The most popular stone in the Art Nouveau Period was the Alexandrite, Celluloid, Demantoid Garnets, Pearls, Moonstones, and Peridot. Alexandrite was the newest stone being used.  This stone comes from Siberia and is a lovely dark green which is transparent.  Under artificial light, Alexandrites turn to a pigeon blood red. Celluloid was a new material which was made into combs, bracelets, necklaces and brooches.  Since this material was less expensive, these items were available to those with more modest means and who wanted jewelry that looked more expensive. 

Celluloid is an artificial plastic used between 1890 – 1917. Twenty five cents to a dollar would allow you to buy little trinkets such as trays, fancy boxes, silver mounted combs, brushes and mirrors. Demantoid Garnets are the most expensive garnets and were most popular during the Art Nouveau Period.  This stone has a stunning green color.  It was discovered in 1868.  Demantoid Garnets are generally one to two carats in size.  Tiffany and Co. became enamored with this beautiful stone and made jewelry with it between 1885 -1915.  The mines “played out” in 1905. Pearls have been a favorite of women throughout the ages. 

They were used in necklaces, bracelets, earrings and rings and sometimes were sewn onto dresses as decoration as they are today in wedding dresses.  As described by C. Keanenne Bell, G.G., “ Pearls are formed in mollusks.  They begin when a tiny irritant enters the oyster.  It reacts by secreting a substance called nacre (NAY-kur) to surround the intruder.  The gradual build-up of this substance creates the pearl”. Freshwater pearls are found throughout the world in rivers.  The most valuable of these pearls were found in the White River in Arkansas between 1896-1899. They were valued at over half a million dollars. Pearls come in many shapes.  The most desirable is the round pearl which makes up strands of pearls.

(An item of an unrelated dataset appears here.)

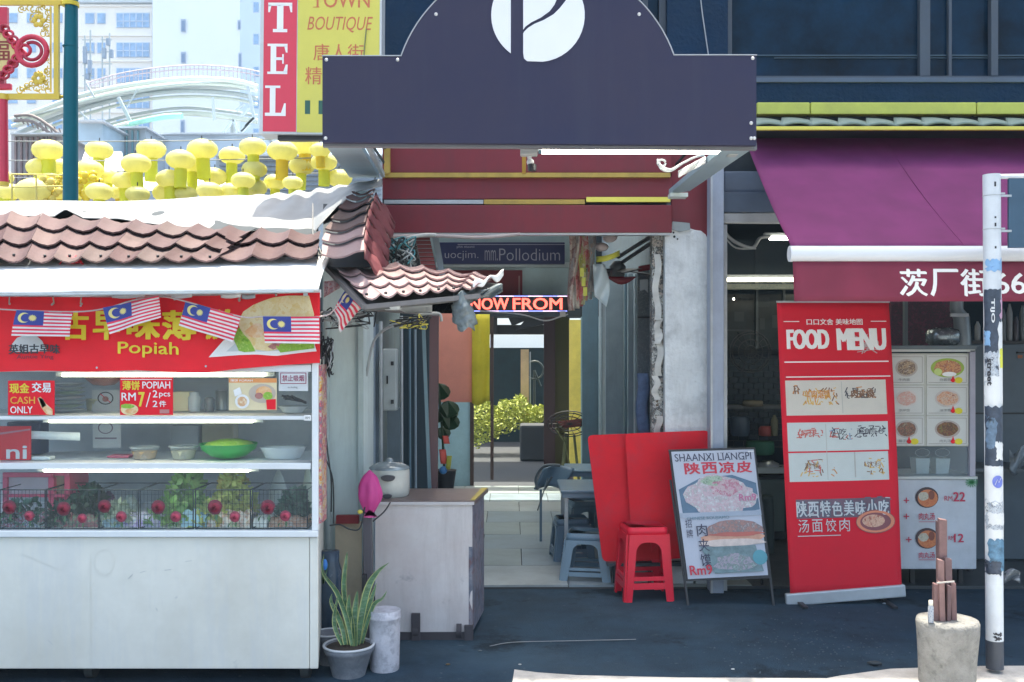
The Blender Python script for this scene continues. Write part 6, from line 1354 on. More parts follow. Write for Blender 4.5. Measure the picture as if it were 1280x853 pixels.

  A pearl that weighs less than a grain is called a seed pearl and was often used in the Victorian and the Art Nouveau Periods as was the baroque pearl.  Baroque pearls are considered malformed.  Blister pearls and button pearls are often used in earrings, brooches and rings today. Between 1890-1970, moonstones were very popular.  Moonstone is made of translucent feldspar and has a blue white sheen.  These stones were often given to sweethearts as it supposedly had powers of persuasion.  Although moonstone is rarely used today, it is considered one of the June birthstones. Peridot was considered a good luck stone by King Edward VII.  It was popular during his reign.  Peridot are olive green and yellow green to brownish in color.